George MacDonald Fraser
The Steel Bonnets -- the Story of the Anglo-Scottish Border Reivers
It is a highly factual portrait of the "the raiders, cattle thieves, and protection racketeers on both sides of the Anglo-Scottish border who preyed on each other and feuded continually until they were stopped by the lawful and more efficient brutalities of James I early in the seventeenth century." Among the names of the major perpetraters of these activities for which background information is provided are: Armstrong, Beattie, Bell, Burn, Charlton, Collingwood, Croser, Dacre, Dodd,Elliot, Fenwick, Forster,Graham, Hall, Heatherington, Hume, Irvine, Johnstone, Kerr, Laidlaw, Little, Lowther, Maxwell, Milburn, Musgrave, Nixon, Pringle, Ridley, Robson, Rutherford, Routledge, Scott, Storey, Tait, Trotter and Turnbull. Is your name among them? You'll find lots of stories about the way your ancestors lived and behaved.
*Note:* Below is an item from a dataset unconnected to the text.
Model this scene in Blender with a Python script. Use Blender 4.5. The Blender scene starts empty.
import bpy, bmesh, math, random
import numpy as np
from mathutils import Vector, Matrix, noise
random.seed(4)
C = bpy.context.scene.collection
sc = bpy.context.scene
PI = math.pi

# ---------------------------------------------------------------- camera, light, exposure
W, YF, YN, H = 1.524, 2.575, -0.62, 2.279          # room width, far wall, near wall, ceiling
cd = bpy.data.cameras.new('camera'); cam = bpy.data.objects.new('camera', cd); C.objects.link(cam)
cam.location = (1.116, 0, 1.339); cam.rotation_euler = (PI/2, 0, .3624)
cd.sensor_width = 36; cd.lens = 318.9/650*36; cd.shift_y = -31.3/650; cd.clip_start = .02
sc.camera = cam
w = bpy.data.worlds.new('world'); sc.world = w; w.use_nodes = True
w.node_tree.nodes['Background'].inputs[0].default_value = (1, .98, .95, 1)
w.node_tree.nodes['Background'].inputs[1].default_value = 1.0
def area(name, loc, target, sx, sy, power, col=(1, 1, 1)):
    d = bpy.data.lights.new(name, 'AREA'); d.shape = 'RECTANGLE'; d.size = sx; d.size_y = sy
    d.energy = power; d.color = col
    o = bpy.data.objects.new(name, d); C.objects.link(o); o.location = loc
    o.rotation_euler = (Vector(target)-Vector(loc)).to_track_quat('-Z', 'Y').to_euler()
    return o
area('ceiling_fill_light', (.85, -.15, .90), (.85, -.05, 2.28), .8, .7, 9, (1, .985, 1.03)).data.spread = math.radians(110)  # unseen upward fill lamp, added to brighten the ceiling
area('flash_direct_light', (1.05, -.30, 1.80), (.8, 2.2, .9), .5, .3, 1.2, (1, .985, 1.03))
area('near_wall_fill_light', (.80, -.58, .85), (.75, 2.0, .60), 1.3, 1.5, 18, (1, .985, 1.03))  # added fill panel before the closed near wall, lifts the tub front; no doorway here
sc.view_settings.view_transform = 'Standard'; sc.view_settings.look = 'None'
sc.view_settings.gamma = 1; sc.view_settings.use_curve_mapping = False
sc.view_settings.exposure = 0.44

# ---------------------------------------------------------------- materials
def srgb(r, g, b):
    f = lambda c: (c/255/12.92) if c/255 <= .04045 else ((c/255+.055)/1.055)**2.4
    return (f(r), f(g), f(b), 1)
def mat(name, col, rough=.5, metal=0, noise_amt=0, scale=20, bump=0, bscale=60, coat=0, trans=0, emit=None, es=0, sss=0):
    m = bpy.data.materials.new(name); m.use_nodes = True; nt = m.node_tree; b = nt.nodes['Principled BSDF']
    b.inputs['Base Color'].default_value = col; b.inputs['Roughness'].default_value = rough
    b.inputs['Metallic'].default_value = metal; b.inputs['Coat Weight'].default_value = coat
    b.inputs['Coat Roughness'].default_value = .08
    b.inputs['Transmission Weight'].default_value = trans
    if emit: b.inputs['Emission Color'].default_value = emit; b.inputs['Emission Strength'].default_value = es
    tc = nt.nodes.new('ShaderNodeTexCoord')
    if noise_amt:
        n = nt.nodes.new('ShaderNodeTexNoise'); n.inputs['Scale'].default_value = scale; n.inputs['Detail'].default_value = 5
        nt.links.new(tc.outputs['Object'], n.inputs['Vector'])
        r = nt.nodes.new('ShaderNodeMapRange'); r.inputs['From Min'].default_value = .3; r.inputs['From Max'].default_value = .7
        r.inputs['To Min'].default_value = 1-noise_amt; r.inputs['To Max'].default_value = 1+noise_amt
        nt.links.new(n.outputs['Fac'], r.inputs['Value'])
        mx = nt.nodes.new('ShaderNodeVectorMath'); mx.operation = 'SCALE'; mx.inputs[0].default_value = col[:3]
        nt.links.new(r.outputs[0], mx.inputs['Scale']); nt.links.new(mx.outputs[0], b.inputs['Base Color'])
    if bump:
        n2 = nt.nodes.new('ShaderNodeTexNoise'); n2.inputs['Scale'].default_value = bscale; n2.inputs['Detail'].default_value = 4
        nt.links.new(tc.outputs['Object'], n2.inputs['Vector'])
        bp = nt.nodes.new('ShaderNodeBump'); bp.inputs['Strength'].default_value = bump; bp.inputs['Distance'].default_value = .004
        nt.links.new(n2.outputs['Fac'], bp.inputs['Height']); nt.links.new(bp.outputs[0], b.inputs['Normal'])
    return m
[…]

Quartered Safe Out Here is the story of Fraser's experiences as a young infantryman in the jungles of Burma in World War II. It is a tale of life and death in Nine Section, a small group of hard-bitten and (to modern eyes) possibly eccentric Cumbrian borderers with which the author served in the last great land campaign of that conflict, when the 17th Black Cat Division captured a vital strongpoint deep in Japanese territory and held it against counter-attack. and spearheaded the final assault in which the Japanese armies were, to quote the Allied commander, General Slim, "torn ap[art." Critics hailed this book to be as good as anything that Fraser has written , decorated with the beautifully-observed dialog of which he is a master, a moving and penetrating contribution to the Burma campaign that deserves to be read by a wider audience. The sense of front-line danger is palpable and the smell of action is remarkable.